Vol. 580
In section 6. Interstellar and circumstellar matter

Post-outburst spectra of a stellar-merger remnant of V1309 Scorpii: from a twin of V838 Monocerotis to a clone of V4332 Sagittarii

by T. Kaminski, E. Mason, R. Tylenda, and M. R. Schmidt, A&A 580, A34


The authors report continuing observations of the only dynamically verified merger event ever observed. This paper extends the analysis to the period after the initial ejection and dust formation event, presenting exquisite optical and near-infrared high-resolution X-shooter spectra and NLTE modeling of the state of the expelled gas. The system is surrounded by a cold, stratified envelope composed mainly of molecular gas (principally oxides, e.g. VO, CrO, RbO, water) expanding at velocities up to about 300 km/s. The few strong atomic lines, e.g. K I, showed early P Cyg profiles, but the absorption has gradually disappeared because the material has dispersed but without deceleration.
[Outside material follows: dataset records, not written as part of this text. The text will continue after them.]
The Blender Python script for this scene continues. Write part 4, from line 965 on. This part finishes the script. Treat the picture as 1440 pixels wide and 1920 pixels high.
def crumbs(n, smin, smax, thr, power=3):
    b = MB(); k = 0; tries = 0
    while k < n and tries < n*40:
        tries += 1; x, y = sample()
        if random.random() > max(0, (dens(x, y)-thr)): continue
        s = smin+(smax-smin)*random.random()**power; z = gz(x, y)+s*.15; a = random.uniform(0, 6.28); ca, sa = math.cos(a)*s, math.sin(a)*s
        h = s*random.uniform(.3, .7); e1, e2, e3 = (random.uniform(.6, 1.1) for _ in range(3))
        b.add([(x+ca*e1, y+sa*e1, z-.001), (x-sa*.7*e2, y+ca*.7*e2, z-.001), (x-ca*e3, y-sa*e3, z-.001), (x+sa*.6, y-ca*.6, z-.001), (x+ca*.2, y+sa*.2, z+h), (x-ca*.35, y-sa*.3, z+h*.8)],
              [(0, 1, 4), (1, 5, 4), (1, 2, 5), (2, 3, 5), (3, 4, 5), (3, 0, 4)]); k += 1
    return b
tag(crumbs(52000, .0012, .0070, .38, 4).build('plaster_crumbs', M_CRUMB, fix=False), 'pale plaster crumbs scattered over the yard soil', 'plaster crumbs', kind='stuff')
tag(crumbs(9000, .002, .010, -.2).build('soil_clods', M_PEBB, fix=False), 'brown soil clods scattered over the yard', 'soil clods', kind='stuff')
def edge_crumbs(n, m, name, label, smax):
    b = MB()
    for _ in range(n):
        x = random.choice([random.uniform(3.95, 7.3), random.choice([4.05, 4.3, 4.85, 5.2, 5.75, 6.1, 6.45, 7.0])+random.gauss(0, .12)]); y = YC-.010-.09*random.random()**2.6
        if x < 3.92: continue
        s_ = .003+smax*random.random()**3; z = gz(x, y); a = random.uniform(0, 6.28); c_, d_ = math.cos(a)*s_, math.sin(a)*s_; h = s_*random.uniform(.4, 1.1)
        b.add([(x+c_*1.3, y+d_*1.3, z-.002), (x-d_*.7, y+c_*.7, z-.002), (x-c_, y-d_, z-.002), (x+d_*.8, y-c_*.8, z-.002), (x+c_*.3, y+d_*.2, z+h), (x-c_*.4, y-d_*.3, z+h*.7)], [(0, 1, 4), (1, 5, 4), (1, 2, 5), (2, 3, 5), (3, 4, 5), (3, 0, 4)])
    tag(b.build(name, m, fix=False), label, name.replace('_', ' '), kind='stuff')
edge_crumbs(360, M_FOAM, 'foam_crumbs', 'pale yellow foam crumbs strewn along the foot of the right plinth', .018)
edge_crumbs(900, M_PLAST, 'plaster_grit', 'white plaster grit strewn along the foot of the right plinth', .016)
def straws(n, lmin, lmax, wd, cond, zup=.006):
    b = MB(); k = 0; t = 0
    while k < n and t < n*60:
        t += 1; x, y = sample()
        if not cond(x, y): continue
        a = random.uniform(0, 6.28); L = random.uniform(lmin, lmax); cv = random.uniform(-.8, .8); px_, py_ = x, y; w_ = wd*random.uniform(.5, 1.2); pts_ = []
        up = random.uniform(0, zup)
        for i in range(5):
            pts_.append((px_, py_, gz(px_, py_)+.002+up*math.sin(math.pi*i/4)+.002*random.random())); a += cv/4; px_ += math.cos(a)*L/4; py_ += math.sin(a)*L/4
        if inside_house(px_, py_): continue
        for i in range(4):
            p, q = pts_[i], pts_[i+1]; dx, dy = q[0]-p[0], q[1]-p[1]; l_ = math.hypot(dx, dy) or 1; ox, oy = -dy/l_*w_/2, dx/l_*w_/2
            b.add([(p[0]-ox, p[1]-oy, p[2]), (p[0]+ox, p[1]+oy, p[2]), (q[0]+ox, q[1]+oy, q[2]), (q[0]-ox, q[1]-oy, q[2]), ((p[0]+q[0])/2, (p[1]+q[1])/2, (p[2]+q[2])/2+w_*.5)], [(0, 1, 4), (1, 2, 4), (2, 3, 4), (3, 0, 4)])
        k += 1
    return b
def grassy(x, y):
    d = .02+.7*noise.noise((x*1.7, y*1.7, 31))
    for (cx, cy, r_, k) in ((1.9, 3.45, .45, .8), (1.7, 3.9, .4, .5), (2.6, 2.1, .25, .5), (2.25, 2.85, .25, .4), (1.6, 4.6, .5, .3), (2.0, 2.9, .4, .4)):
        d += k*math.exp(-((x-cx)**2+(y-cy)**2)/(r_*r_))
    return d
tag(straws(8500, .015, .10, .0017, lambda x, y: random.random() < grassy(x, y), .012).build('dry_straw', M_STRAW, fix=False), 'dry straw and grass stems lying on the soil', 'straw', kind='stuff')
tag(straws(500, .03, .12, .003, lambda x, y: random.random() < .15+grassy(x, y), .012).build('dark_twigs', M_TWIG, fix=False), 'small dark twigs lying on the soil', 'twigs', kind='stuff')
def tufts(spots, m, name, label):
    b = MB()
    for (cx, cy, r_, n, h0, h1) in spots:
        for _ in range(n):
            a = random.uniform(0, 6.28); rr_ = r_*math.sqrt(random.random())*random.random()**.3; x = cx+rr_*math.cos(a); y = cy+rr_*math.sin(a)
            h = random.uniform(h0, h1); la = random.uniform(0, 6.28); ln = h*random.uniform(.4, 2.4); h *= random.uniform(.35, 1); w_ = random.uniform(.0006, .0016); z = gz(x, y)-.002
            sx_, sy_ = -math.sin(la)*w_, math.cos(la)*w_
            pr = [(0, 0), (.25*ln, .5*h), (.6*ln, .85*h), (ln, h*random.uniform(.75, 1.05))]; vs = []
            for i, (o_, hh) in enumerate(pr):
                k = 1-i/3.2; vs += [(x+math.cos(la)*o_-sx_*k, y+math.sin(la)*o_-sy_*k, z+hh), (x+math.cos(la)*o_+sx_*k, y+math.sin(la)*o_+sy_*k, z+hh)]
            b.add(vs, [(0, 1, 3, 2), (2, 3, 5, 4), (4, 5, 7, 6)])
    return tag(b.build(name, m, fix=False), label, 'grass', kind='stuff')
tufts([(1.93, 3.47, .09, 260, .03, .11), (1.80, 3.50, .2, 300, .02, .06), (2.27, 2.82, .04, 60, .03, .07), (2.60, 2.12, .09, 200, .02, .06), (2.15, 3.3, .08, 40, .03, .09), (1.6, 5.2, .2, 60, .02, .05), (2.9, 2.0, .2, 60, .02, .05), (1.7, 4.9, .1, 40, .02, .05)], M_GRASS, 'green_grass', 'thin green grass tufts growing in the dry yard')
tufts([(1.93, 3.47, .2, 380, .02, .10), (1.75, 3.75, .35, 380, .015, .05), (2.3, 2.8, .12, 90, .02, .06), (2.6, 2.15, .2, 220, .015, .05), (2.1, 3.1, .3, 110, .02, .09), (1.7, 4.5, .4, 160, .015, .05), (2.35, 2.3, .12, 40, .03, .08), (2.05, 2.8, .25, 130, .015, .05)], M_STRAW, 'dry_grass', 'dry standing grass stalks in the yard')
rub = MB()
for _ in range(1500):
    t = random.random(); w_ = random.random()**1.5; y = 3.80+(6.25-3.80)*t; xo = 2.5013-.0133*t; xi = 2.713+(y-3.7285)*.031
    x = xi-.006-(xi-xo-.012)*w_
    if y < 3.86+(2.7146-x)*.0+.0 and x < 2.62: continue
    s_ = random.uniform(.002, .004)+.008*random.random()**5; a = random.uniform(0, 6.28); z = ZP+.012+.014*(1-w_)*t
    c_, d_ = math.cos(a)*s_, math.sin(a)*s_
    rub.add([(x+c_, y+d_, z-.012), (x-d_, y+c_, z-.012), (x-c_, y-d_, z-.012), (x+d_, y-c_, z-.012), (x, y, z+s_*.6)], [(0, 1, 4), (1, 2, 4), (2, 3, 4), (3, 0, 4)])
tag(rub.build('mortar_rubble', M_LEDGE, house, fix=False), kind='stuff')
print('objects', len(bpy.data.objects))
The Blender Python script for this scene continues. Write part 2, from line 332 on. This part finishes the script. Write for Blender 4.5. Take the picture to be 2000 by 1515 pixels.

An intriguing possibility is that some heavy-element nucleosynthesis, especially Cr and Ni, may accompany the merger and leave an isotopic trace anomaly in Galactic abundances. The authors show how the spectroscopic evolution of this system has passed through similar stages to two other Galactic merger candidates, V4332 Sgr and V838 Mon, neither of which was caught in the act at the moment of the binary fusion. This is a remarkable system that illuminates the entire class of so-called red novae.